I lived in Germany from 2009 - 2010 and ridesharing is absolutely huge. I haven't heard of anything happening. I probably used the ridesharing website from 2 to 20x per month (didn't have a car but traveled a lot). This is the one I used: http://mfg24.spiegel.de (the "spiegel" part is actually a major German publication but the rideshare itself is powered by another company). I'm sure chrome will translate it for all you non-germans ;) It's been around for 10+ years


I think it's been around even before the 'net, which is why several sites basically have the same name ("Mitfahrzentrale"). Student organisations and similar groups used to do it for their members or event participants.

I'd say that hitch-hiking isn't that more common than in other countries, but sharing a car for a long trip is. (And yes, dear Americans, I know, a few hundred miles really isn't long…)


Yeah, but doesn't everyone know everyone else in Slovenia to begin with?

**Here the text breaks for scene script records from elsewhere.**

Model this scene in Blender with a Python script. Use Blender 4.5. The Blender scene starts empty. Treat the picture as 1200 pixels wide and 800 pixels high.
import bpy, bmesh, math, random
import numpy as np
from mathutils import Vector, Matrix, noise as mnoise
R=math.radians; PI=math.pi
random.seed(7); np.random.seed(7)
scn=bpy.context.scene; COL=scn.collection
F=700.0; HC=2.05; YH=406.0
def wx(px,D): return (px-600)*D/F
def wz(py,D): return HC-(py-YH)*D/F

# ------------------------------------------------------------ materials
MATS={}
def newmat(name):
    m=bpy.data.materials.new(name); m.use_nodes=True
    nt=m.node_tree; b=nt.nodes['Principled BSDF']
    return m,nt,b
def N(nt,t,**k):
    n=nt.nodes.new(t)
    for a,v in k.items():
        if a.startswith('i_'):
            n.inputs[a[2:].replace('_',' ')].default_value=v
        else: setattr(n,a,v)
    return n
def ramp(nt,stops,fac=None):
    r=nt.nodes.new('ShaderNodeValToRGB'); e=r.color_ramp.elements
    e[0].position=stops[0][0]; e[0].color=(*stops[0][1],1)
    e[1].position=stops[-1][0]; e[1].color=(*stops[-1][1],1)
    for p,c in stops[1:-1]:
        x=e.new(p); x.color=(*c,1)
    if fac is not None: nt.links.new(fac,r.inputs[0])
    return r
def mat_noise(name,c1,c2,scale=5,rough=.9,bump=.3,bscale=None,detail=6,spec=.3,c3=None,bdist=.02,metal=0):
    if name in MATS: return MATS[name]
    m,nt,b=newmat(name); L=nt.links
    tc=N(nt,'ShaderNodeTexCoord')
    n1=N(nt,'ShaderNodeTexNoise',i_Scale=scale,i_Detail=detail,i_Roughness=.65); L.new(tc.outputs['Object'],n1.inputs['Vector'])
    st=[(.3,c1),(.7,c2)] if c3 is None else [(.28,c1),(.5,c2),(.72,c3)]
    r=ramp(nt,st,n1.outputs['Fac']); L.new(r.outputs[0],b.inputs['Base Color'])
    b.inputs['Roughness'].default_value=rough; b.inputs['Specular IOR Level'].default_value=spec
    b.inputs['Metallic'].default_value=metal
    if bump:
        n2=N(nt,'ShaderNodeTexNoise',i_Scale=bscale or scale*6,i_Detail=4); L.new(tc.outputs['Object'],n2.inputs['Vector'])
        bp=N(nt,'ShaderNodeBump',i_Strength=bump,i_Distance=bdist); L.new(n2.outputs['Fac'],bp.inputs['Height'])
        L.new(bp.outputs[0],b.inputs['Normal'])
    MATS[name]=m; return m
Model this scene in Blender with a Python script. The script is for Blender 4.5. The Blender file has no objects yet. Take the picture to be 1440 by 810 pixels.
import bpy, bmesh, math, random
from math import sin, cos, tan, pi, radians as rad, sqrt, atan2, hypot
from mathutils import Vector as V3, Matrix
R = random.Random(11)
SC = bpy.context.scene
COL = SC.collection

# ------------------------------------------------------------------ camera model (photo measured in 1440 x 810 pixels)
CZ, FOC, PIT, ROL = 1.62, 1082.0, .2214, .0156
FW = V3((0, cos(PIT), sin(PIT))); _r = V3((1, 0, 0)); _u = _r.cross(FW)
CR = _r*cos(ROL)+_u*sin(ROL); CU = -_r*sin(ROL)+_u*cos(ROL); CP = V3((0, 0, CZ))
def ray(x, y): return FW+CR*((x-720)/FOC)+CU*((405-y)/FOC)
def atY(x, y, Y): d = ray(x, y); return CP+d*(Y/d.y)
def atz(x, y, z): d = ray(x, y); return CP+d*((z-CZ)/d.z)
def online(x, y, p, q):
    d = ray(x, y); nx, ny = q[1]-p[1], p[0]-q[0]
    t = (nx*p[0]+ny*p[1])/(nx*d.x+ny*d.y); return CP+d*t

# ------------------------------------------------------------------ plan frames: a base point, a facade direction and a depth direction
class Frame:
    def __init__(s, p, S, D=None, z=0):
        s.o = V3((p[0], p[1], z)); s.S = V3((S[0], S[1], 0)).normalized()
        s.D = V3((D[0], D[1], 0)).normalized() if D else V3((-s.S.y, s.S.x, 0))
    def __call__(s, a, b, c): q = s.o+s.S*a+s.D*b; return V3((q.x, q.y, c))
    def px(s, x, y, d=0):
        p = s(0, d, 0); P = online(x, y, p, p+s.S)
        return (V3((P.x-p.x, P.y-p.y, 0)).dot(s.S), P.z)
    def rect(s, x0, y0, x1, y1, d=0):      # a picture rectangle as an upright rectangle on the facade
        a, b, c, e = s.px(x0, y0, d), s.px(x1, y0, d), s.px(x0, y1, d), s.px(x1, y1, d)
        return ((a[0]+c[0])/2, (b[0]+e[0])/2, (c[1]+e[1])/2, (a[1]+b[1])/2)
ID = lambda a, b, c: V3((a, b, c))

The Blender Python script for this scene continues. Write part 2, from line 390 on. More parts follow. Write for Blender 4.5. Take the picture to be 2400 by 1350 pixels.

Kidding aside, how many people get how many rides via that service a day/month?


Not sure actually, you can ask @gandalfar on twitter.


You can't get a complaint letter from a murder victim.

It's an awesome service among friends though.

What's the service called in Slovenia?


I'm sure this service would also be an awesome way to make friends. Everyone's a stranger before you get to know them. So maybe it's worth meeting up before getting into a cross-country car ride with them.


It would become known if anything like that happened methinks. Most likely it would be all over the news as a "Don't meet strangers from the internets! The internets are dangerous omg!"

http://prevozi.org is the service


What is it with people here assuming people are about to rob them?

Fuck that. Make it so that you have to register your car with plates, then if something happens you know which guy to call the police on.